In following up with the last couple of weeks' articles, I have another date for you to put on your calendar. The Osage Sportsman Club will be having their annual fishing derby on Straight Lake (on the Millpond right off hwy 34) on Feb. 24. They have been hosting this derby for 40 years, and this is one that focuses on being extremely kid friendly. Tickets are only $2 and the first 100 kids will receive a goody bag of hooks, bobbers and other assorted tackle. One registered youth under 16 will win a lifetime fishing license!

Register at the cook shack on the ice for the derby. Fishing will start at 1 p.m. and finish at 3 p.m. Al Belt is the contact person and can be reached at 218-732-0978. The weather at the end of February is usually very pleasant and is a great way to help get the kids "hooked" on fishing.

As you have probably noticed, we received a significant snowfall this week. This will make traveling to some spots on of area lakes more challenging. Many roads have already been plowed to some of the community fishing spots on several area lakes.

Areas that are crowded with fish houses can flood with the additional weight of this snow on the ice. If you are in a crowded area and have not been out to your house for several days you will want to check to make sure you are not flooding. If you are, block up higher so you don't freeze in, or better yet, move and spread out so the ice is sagging in on you. Even with the 30 inches of ice we have, this snow can make a difference in crowded areas.

One other aspect of this snowfall is some of the risk of traveling off plowed roads. We already had some extremely hard-pack drifting in some areas of each of the lakes, and after the freezing rain, and now the snow cover, these hidden drifts can be hazardous bumps and jumps when traveling "off trail."

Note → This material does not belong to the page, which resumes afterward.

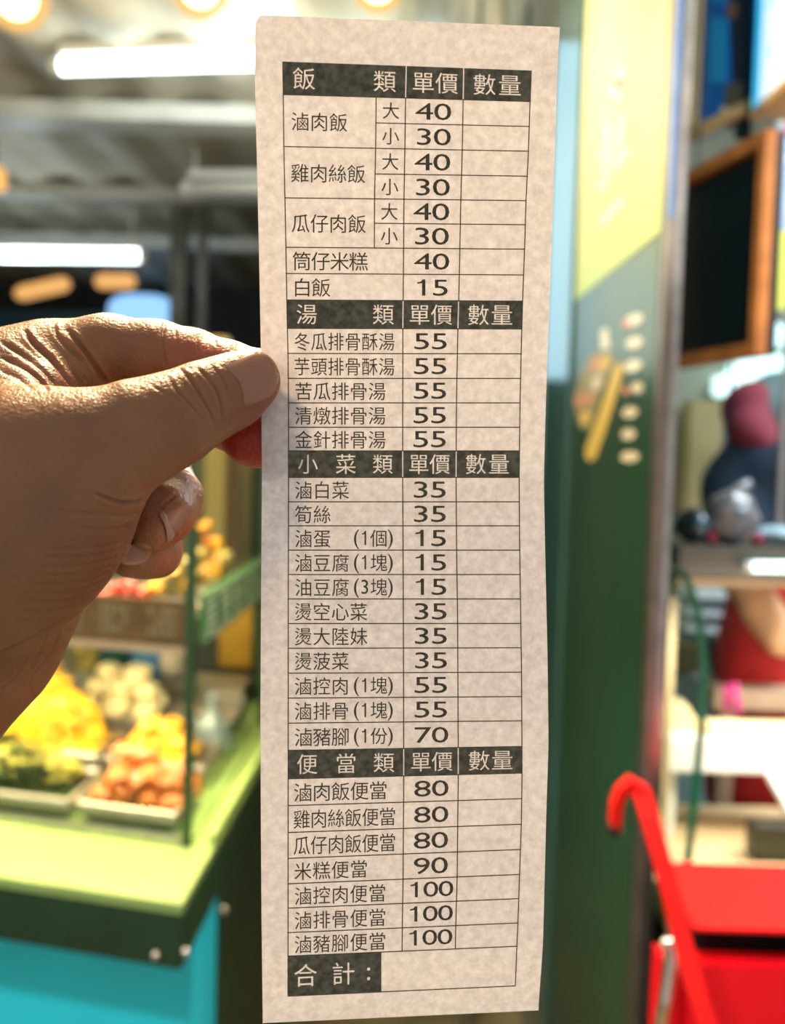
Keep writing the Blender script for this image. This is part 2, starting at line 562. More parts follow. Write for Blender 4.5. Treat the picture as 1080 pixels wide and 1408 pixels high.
paper = bpy.data.materials.new('thin_order_paper')
paper.use_nodes = True
nt = paper.node_tree
nt.nodes.clear()
out = nt.nodes.new('ShaderNodeOutputMaterial')
dif = nt.nodes.new('ShaderNodeBsdfDiffuse')
trl = nt.nodes.new('ShaderNodeBsdfTranslucent')
mx = nt.nodes.new('ShaderNodeMixShader')
mx.inputs[0].default_value = 0.21
tc = nt.nodes.new('ShaderNodeTexCoord')
n1 = nt.nodes.new('ShaderNodeTexNoise')
n1.inputs['Scale'].default_value = 520
n1.inputs['Detail'].default_value = 5
n1.inputs['Roughness'].default_value = 0.65
nt.links.new(tc.outputs['Object'], n1.inputs['Vector'])
cr = nt.nodes.new('ShaderNodeValToRGB')
cr.color_ramp.elements[0].position = 0.32
cr.color_ramp.elements[1].position = 0.68
cr.color_ramp.elements[0].color = (0.62, 0.575, 0.56, 1)
cr.color_ramp.elements[1].color = (0.82, 0.785, 0.775, 1)
nt.links.new(n1.outputs['Fac'], cr.inputs['Fac'])
nt.links.new(cr.outputs['Color'], dif.inputs['Color'])
nt.links.new(cr.outputs['Color'], trl.inputs['Color'])
n2 = nt.nodes.new('ShaderNodeTexNoise')
n2.inputs['Scale'].default_value = 900
n2.inputs['Detail'].default_value = 3
nt.links.new(tc.outputs['Object'], n2.inputs['Vector'])
bp = nt.nodes.new('ShaderNodeBump')
bp.inputs['Strength'].default_value = 0.15
bp.inputs['Distance'].default_value = 0.0004
nt.links.new(n2.outputs['Fac'], bp.inputs['Height'])
nt.links.new(bp.outputs['Normal'], dif.inputs['Normal'])
nt.links.new(dif.outputs[0], mx.inputs[1])
nt.links.new(trl.outputs[0], mx.inputs[2])
nt.links.new(mx.outputs[0], out.inputs['Surface'])
M['ink'] = mat('dark_olive_ink', (0.09, 0.087, 0.066), 0.75, var=0.28, vscale=900, spec=0.2)
M['ink_bar'] = mat('mottled_olive_ink', (0.085, 0.082, 0.056), 0.75, vscale=620, spec=0.2, color2=(0.18, 0.17, 0.125), detail=6)

NX, NY = 18, 120
top_y, bot_y = 22.0, 1405.5
vs, fs = [], []
for j in range(NY + 1):
    yl = top_y + (bot_y - top_y) * j / NY
    l, r = LEFT_EDGE(yl), RIGHT_EDGE(yl)
    for i in range(NX + 1):
        px = l + (r - l) * i / NX
        y2 = yl
        if j == 0 and i == 0:
            px, y2 = px + 5, yl + 1
        if j == 1 and i == 0:
            px -= 0.2
        vs.append(slip(px, y2))
for j in range(NY):
    for i in range(NX):
        a = j * (NX + 1) + i
        fs.append((a, a + NX + 1, a + NX + 2, a + 1))
slip_o = mesh('menu_slip', vs, fs, paper, None, True)
tag(slip_o, 'long pale paper menu slip with a printed price table, held up by thumb and fingers', 'menu')

LIFT = 0.0001


def flat_poly(quads, name, m, parent, lift=LIFT):
    """quads in slip coordinates, cut finely so that they follow the bend"""
    vs, fs = [], []
    for poly in quads:
        n = len(vs)
        vs += [slip(x, y, lift) for x, y in poly]
        fs.append([n + i for i in range(len(poly))])
    return mesh(name, vs, fs, m, parent)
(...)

Before this latest winter storm, I was exploring multiple spots on several lakes with my wife's all-wheel drive van, and taking advantage off the ease of travel. I would park broadside to the wind, open up the side of the van, drill a couple holes, and fish out of the side of the van. It reminded me of my youth, when we would go out and fish off the tailgate of the pickup with the topper. We would park into the wind, set up the highly dangerous propane heater (they were more dangerous then, they are all much safer now!) in the back of the truck, bank snow up under the tailgate to reduce the amount of wind icing on the holes, and fish our custom portable!

We didn't have the convenience or efficiency of GPS then. We would triangulate with shoreline features (houses, trees, rocks, towers, etc.) and guestimations of distances. Hand auguring in late winter was a workout! You had to strip down and then get re-dressed after getting your holes done, otherwise you would sweat in your winter gear and then get chilled. Winter weather gear was very different then also -- many layers! When the gas augers started to get more popular, affordable, and available, they didn't start, run, and cut like the new ones. You sometimes had to talk sweet to them, and each one seemed to have it's own needed ritual to start and run for you.

It brought back some great memories, it also made me grateful for how far we have come in making ice-fishing more accessible to all. The kids we get exposed to ice fishing now will look back on these times with fond memories, and I am sure feel like they were "roughing it". Can you imagine what ice-fishing will be like in 20 or 30 years!